Superstack to be decommissioned, but no immediate plans for demolition

Vale will take its Copper Cliff smokestack out of service by 2020 and eventually replace it with two smaller, more energy-efficient stacks, the mining company announced at a news conference today.

'Hard to believe' Superstack could be gone one day: Sudbury MP Thibeault

Vale announced that it will replace the 380-metre high Superstack and replace it with two smaller, more efficient stacks by 2020. (Yvon Theriault/Radio-Canada)

Vale will replace its Copper Cliff smokestack with two smaller, more energy-efficient stacks, the mining company announced at a news conference today.

The construction of the new stacks will begin in 2017, the company said. But no plans have been announced for the Superstack's demolition.

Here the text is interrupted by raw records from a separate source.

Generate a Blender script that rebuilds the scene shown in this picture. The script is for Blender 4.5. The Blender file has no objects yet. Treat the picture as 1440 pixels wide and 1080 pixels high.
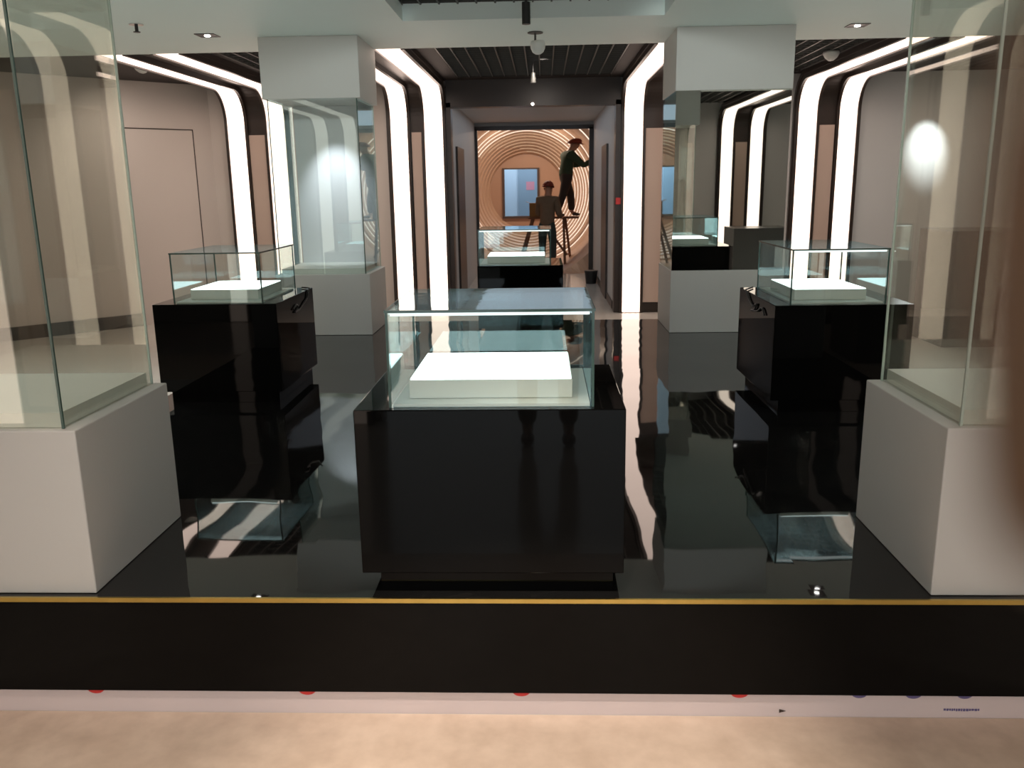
import bpy, bmesh, math, random
from mathutils import Vector, Matrix
random.seed(7)
S = bpy.context.scene
COL = S.collection
PI = math.pi

# ------------------------------------------------------------------ camera
cam = bpy.data.cameras.new('camera')
cam.lens = 30.0
cam.sensor_width = 36.0
cam.clip_start = 0.005
cam.clip_end = 100
cam.dof.use_dof = True
cam.dof.focus_distance = 3.6
cam.dof.aperture_fstop = 7.0
camo = bpy.data.objects.new('camera', cam)
COL.objects.link(camo)
R3 = Matrix(((0.999246, 0.006795, 0.038219), (0.035691, 0.226315, -0.9734), (-0.015264, 0.97403, 0.225902)))
camo.matrix_world = Matrix.Translation((0, 0, 1.2)) @ R3.to_4x4()
S.camera = camo

S.view_settings.view_transform = 'Standard'
S.view_settings.look = 'None'
S.view_settings.gamma = 1.0
S.view_settings.exposure = 0.0
S.view_settings.use_curve_mapping = False

w = bpy.data.worlds.new('world')
S.world = w
w.use_nodes = True
w.node_tree.nodes['Background'].inputs[0].default_value = (0.6, 0.65, 0.7, 1)
w.node_tree.nodes['Background'].inputs[1].default_value = 0.15

# ------------------------------------------------------------------ materials
def new_mat(name):
    m = bpy.data.materials.new(name)
    m.use_nodes = True
    nt = m.node_tree
    nt.nodes.clear()
    out = nt.nodes.new('ShaderNodeOutputMaterial')
    return m, nt, out

def pbr(name, col, rough=0.5, metal=0.0, noise=0.0, scale=8.0, bump=0.0, spec=0.5, bscale=None, col2=None, emit=None, estr=0, detail=4):
    m, nt, out = new_mat(name)
    b = nt.nodes.new('ShaderNodeBsdfPrincipled')
    b.inputs['Base Color'].default_value = (*col, 1)
    b.inputs['Roughness'].default_value = rough
    b.inputs['Metallic'].default_value = metal
    b.inputs['Specular IOR Level'].default_value = spec
    nt.links.new(b.outputs[0], out.inputs[0])
    tc = nt.nodes.new('ShaderNodeTexCoord')
    if noise or col2:
        n = nt.nodes.new('ShaderNodeTexNoise')
        n.inputs['Scale'].default_value = scale
        n.inputs['Detail'].default_value = detail
        nt.links.new(tc.outputs['Object'], n.inputs['Vector'])
        r = nt.nodes.new('ShaderNodeMix')
        r.data_type = 'RGBA'
        c2 = col2 if col2 else tuple(c * (1 - noise) for c in col)
        r.inputs[6].default_value = (*col, 1)
        r.inputs[7].default_value = (*c2, 1)
        nt.links.new(n.outputs[0], r.inputs[0])
        nt.links.new(r.outputs[2], b.inputs['Base Color'])
    if bump:
        n2 = nt.nodes.new('ShaderNodeTexNoise')
        n2.inputs['Scale'].default_value = bscale or scale * 4
        nt.links.new(tc.outputs['Object'], n2.inputs['Vector'])
        bp = nt.nodes.new('ShaderNodeBump')
        bp.inputs['Strength'].default_value = bump
        bp.inputs['Distance'].default_value = 0.01
        nt.links.new(n2.outputs[0], bp.inputs['Height'])
        nt.links.new(bp.outputs[0], b.inputs['Normal'])
    if emit:
        b.inputs['Emission Color'].default_value = (*emit, 1)
        b.inputs['Emission Strength'].default_value = estr
    return m

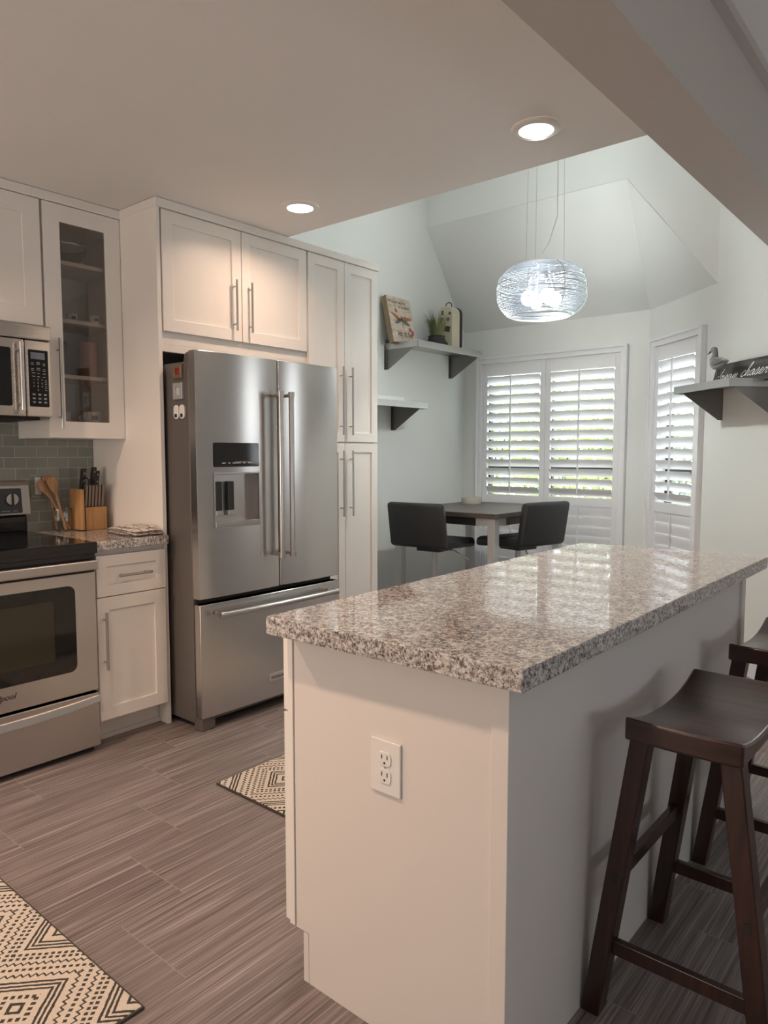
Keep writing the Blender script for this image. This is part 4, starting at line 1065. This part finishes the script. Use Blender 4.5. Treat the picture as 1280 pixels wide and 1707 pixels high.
# surfboard / van-like cream tin case with stickers: upright suitcase
t = thing('decorative_case', 'cream rounded upright case with dark travel stickers beside the grass pot', 'decoration', (-3.43, 4.90, zt))
ya, yb = 4.835, 4.975
def arch(y0, y1, z0, z1, r): return [(y0, z0), (y1, z0)]+[(y1-r+r*math.cos(a), z1-r+r*math.sin(a)) for a in [PI/2*k/6 for k in range(7)]]+[(y0+r-r*math.sin(a), z1-r+r*math.cos(a)) for a in [PI/2*k/6 for k in range(7)]]
bm = B(); prism(bm, arch(-3.50, -3.36, zt+.001, zt+.35, .055), MY(ya), -(yb-ya)*.78, 0); sh = obj('shell', bm, 'cream', t, bev=.006, seg=3)
bm = B(); prism(bm, arch(-3.497, -3.355, zt+.001, zt+.353, .058), MY(ya+(yb-ya)*.785), -.028, 0); obj('lid_edge', bm, 'pot', t, bev=.003)
bm = B(); tube(bm, [(-3.46, ya+.05, zt+.345), (-3.455, ya+.05, zt+.378), (-3.43, ya+.05, zt+.388), (-3.405, ya+.05, zt+.378), (-3.40, ya+.05, zt+.345)], .004, 8); obj('handle', bm, 'pot', t)
def stick_y(u, v, a, b, ang=0, n=4):
    bm = B(); vs = []
    for k in range(n):
        th = 2*PI*k/n+(PI/4 if n == 4 else 0); x, y = a*math.cos(th)*(1.414 if n == 4 else 1), b*math.sin(th)*(1.414 if n == 4 else 1)
        vs.append(bm.verts.new(MY(ya-.0008)(u+x*math.cos(ang)-y*math.sin(ang), zt+v+x*math.sin(ang)+y*math.cos(ang), 0)))
    bm.faces.new(vs); obj('sticker', bm, 'stick', sh)
stick_y(-3.41, .17, .03, .022, -.25); stick_y(-3.40, .245, .013, .014, .2); stick_y(-3.385, .29, .013, .013, 0, 14); stick_y(-3.455, .30, .011, .018, -.1); stick_y(-3.43, .05, .028, .022, 0, 16); stick_y(-3.47, .24, .014, .026, -.5)
# white box on lower shelf
bm = B(); bx(bm, -3.50, -3.33, 3.86, 4.19, 1.6635, 1.705)
tag(obj('white_tray', bm, 'white', None, bev=.006), 'flat white plastic tray on the lower left wall shelf', 'tray')

# sign 'dream chaser'
zs_ = 1.6865
t = thing('script_sign', 'dark weathered board with white script reading dream chaser', 'sign', tuple(A_+DW*.955-NW*.10+Vector((0, 0, zs_))), angW); WORLD.pop(t.name, None)
ls = math.radians(14)
def MSn(a, b, d): return Vector((a, -d*math.cos(ls)+b*math.sin(ls), b*math.cos(ls)+d*math.sin(ls)))
bm = B(); prism(bm, [(0, 0), (.545, 0), (.545, .138), (0, .138)], MSn, -.018, 0); obj('board', bm, 'barn', t, bev=.002)
bm = B(); script_into(bm, 'dream', MSn, .022, .034, .070, .0012, .0042, .45, 1.12); obj('script_word', bm, 'wtext', t)
bm = B(); script_into(bm, 'chaser', MSn, .262, .040, .072, .0012, .0042, .45, 1.12); obj('script_word', bm, 'wtext', t)
# bird figurine
bp = A_+DW*1.155-NW*.185+Vector((0, 0, zs_))
t = thing('bird_figurine', 'grey and white wooden shorebird figurine in front of the script sign', 'figurine', tuple(bp), angW); WORLD.pop(t.name, None)
bm = B()
def blob(bm, stations, n=14):
    rings = []
    for x, z, rz, ry in stations:
        rings.append([bm.verts.new((x, ry*math.cos(2*PI*k/n), z+rz*math.sin(2*PI*k/n))) for k in range(n)])
    for a, b in zip(rings, rings[1:]):
        for k in range(n): bm.faces.new((a[k], a[(k+1) % n], b[(k+1) % n], b[k])).smooth = True
    bm.faces.new(rings[0][::-1]); bm.faces.new(rings[-1])
blob(bm, [(-.068, .128, .004, .004), (-.062, .128, .024, .018), (-.04, .125, .036, .027), (-.01, .121, .037, .028), (.03, .120, .028, .022), (.06, .122, .016, .014), (.088, .123, .006, .006)])
obj('body', bm, mat('bird_pale', (.36, .35, .33), .6, var=.4, bscale=60), t)
bm = B(); tube(bm, [(-.046, 0, .140), (-.036, 0, .162), (-.034, 0, .182), (-.040, 0, .198)], [.025, .018, .015, .015], 14)
bmesh.ops.create_uvsphere(bm, u_segments=18, v_segments=12, radius=1, matrix=Matrix.Translation((-.047, 0, .203)) @ Matrix.Diagonal((.024, .017, .0175, 1)))
for f in bm.faces: f.smooth = True
obj('head', bm, mat('bird_head_grey', (.22, .22, .215), .6, var=.3, bscale=70), t)
bm = B(); tube(bm, [(-.066, 0, .203), (-.088, 0, .193), (-.112, 0, .183)], [.0085, .0055, .001], 10); obj('beak', bm, 'dgrey', t)
bm = B(); prism(bm, [(-.03, .128), (-.005, .148), (.04, .141), (.105, .122), (.06, .120), (.0, .107), (-.025, .112)], lambda a, b, d: Vector((a, -.028-d+abs(a)*.08, b)), -.002, .004); obj('wing', bm, mat('bird_wing_grey', (.11, .11, .105), .6), t, bev=.002)
for x in (-.012, .010):
    bm = B(); tube(bm, [(x, 0, 0), (x+.004, 0, .088)], .0028, 8); obj('leg', bm, 'dgrey', t)
bm = B(); bx(bm, -.03, .03, -.02, .02, 0, .004); obj('base', bm, 'dgrey', t)

# ================================================================== RECESSED LIGHTS
def can(lab, x, y, k=1.0):
    t = thing('recessed_light', lab, 'ceiling light', (x, y, CZ), group='recessed ceiling lights')
    bm = B(); lathe(bm, [(.058, -.001), (.062, -.010), (.080, -.010), (.088, -.005), (.090, -.0005)], (x, y, CZ), 48); obj('trim_ring', bm, 'white', t)
    bm = B(); lathe(bm, [(0, -.006), (.059, -.006), (.060, -.001)], (x, y, CZ), 48); obj('lens', bm, 'led', t)
    l = lamp('recessed_lamp', 'AREA', (x, y, CZ-.013), CAN_W*k, CAN_COL, (0, 0, 0), shape='DISK', size=.12, spread=math.radians(150))
    l.parent = None
can('round recessed ceiling light above the refrigerator doors, left of the two', -2.555, 2.42, .6)
can('round recessed ceiling light above the island, near the ceiling edge', -1.31, 2.40)
can('round recessed ceiling light over the range side of the kitchen', -2.555, .25, 2.6)
can('round recessed ceiling light over the near end of the island', -1.31, .25, 1.6)

# ================================================================== PENDANT
pc = Vector((-2.13, 4.0, 0)); pz0, pz1 = 2.115, 2.405
t = thing('pendant_lamp', 'round woven aluminium wire pendant lamp glowing over the nook', 'pendant lamp', (pc.x, pc.y, pz0))
R0 = .268; zc = (pz0+pz1)/2; H = (pz1-pz0)/2
def pr(v): 
    return R0*(1-(abs(v)*.80)**2.6)**.5
bm = B(); random.seed(5)
n = 56
for i in range(n):          # fine horizontal wire rings, slightly offset and tilted
    v = -.97+1.94*i/(n-1); z = zc+H*v; r = pr(v); tl = (random.random()-.5)*.012; ph = random.random()*6
    pts = [(pc.x+r*math.cos(a), pc.y+r*math.sin(a), z+tl*math.cos(a+ph)) for a in [2*PI*k/48 for k in range(49)]]
    tube(bm, pts, .0015, 4, caps=False)
obj('wire_shade', bm, 'wire', t)
bm = B()
for k in range(8):
    a = 2*PI*k/8+.2; pts = [(pc.x+(pr(v)+.002)*math.cos(a), pc.y+(pr(v)+.002)*math.sin(a), zc+H*v) for v in [-1+2*j/14 for j in range(15)]]
    tube(bm, pts, .0022, 6)
for v in (-1, 1):
    r = pr(v); tube(bm, [(pc.x+r*math.cos(a), pc.y+r*math.sin(a), zc+H*v) for a in [2*PI*k/48 for k in range(49)]], .0035, 6, caps=False)
obj('frame', bm, 'satin', t)
bm = B(); lathe(bm, [(0, 0), (.09, 0), (.09, .004), (0, .004)], (pc.x, pc.y, pz1), 48)
for a in (.2, 1.77, 3.34, 4.91): tube(bm, [(pc.x, pc.y, pz1+.002), (pc.x+pr(1)*math.cos(a), pc.y+pr(1)*math.sin(a), pz1)], .003, 6)
obj('top_plate', bm, 'chrome', t)
for k in range(4):
    a = 2*PI*k/4+.9; q = pc+Vector((.085*math.cos(a), .085*math.sin(a), 2.22))
    bm = B(); lathe(bm, [(0, -.045), (.02, -.041), (.036, -.025), (.043, 0), (.036, .025), (.02, .041), (0, .045)], q, 20); b_ = obj('bulb', bm, 'bulb', t)
    bm = B(); tube(bm, [q+Vector((0, 0, .04)), Vector((pc.x+.05*math.cos(a), pc.y+.05*math.sin(a), pz1-.01))], .013, 10); obj('socket', bm, 'chrome', t)
ZC = 3.9
for a in (.6, 2.9, 4.9):
    bm = B(); tube(bm, [(pc.x+.13*math.cos(a), pc.y+.13*math.sin(a), pz1), (pc.x+.11*math.cos(a), pc.y+.11*math.sin(a), ZC-.03)], .0011, 6); obj('suspension_wire', bm, 'satin', t)
bm = B(); tube(bm, [(pc.x, pc.y, pz1), (pc.x-.01, pc.y, pz1+.07), (pc.x+.03, pc.y+.03, pz1+.15), (pc.x+.07, pc.y+.05, pz1+.3), (pc.x+.07, pc.y+.04, pz1+.8), (pc.x, pc.y, ZC-.02)], .0032, 8); obj('power_cord', bm, 'white', t)
bm = B(); lathe(bm, [(0, -.03), (.14, -.03), (.15, 0), (0, 0)], (pc.x, pc.y, ZC), 40); obj('canopy', bm, 'chrome', t)
lamp('pendant_glow', 'POINT', (pc.x, pc.y, 2.22), 32, (.95, 1, .96), shadow_soft_size=.035)

# ================================================================== GARDEN
def bush(lab, c, r, h, n, m_, seed):
    random.seed(seed); bm = B()
    for k in range(n):
        a = random.random()*2*PI; b = math.acos(1-2*random.random()); q = random.random()**.33
        p = Vector((c[0]+r[0]*q*math.sin(b)*math.cos(a), c[1]+r[1]*q*math.sin(b)*math.sin(a), c[2]+h/2+h/2*q*math.cos(b)))
        s = .035+random.random()*.04; R = Euler((random.random()*6, random.random()*6, random.random()*6)).to_matrix()
        v = [bm.verts.new(p+R @ Vector(w_)*s) for w_ in ((-1, 0, 0), (0, -.45, .08), (1, 0, 0), (0, .45, .08))]
        bm.faces.new(v)
    t = thing('garden_shrub', lab, 'shrub', (c[0], c[1], -.05), group='shrubs outside the windows')
    o = obj('foliage', bm, m_, t); o['kind'] = 'stuff'
    bm = B()
    for k in range(5):
        a = k*1.3; tube(bm, [(c[0], c[1], -.05), (c[0]+r[0]*.4*math.cos(a), c[1]+r[1]*.4*math.sin(a), c[2]+h*.6)], [.03, .01], 6)
    obj('stem', bm, 'barn', t)
bush('bright green garden shrub outside the left shutter', (-5.2, 8.2, .2), (1.0, .8), 2.6, 2400, 'leafy', 1)
bush('dense darker green shrub outside the wide window', (-3.0, 9.2, .1), (1.0, .8), 2.4, 2200, 'leafd', 2)
bush('yellow green shrub seen through the right shutter', (-3.3, 7.2, .0), (.8, .6), 2.3, 2400, 'leafy', 3)
bush('light green shrub outside the narrow angled window', (-.9, 7.6, .1), (1.0, .9), 2.7, 2600, 'leafy', 4)
bush('low shrub with pink blossom under the window sill', (-2.5, 6.2, -.05), (.4, .3), 1.0, 400, 'petal', 6)
bush('tall pale green shrub at the far left of the garden', (-7.6, 9.8, .2), (1.3, 1.0), 3.0, 1800, 'leafd', 8)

Instead, it will be placed in "care and maintenance mode" until a plan can be developed for what to do with the shell. 

"We are proud to be reducing emissions to a point where the Superstack is no longer required," said Vale vice-president Stuart Harshaw.

With the stack being taken out of service, Harshaw said that kids in the area will one day view the Sudbury skyline differently. And told those students who were attendance that they would never have to "taste sulphur."

Two stacks will reduce emissions further

According to Vale, the change to two stacks will help reduce the smelter's greenhouse gas emissions by approximately 40 per cent.

At the same time, Vale's Clean AER Project will reduce particulate emissions by 40 per cent and dramatically reduce sulfur dioxide emissions by 85 per cent.
A view from the top of the Sudbury, Ont. Superstack, 380 meters in the air. (Drone Malone/YouTube)

The 380 metre high Sudbury landmark — some would call it iconic — was built in 1970 by INCO to reduce environmental degradation in the city. INCO was purchased by Vale in 2006.

Talk of reducing the stack surfaced in 2014, when Vale studied the feasibility of reducing the size or eliminating it altogether.

At the time, Vale said if they chose to eliminate the the stack, a third party company would be hired to decommission and tear it down.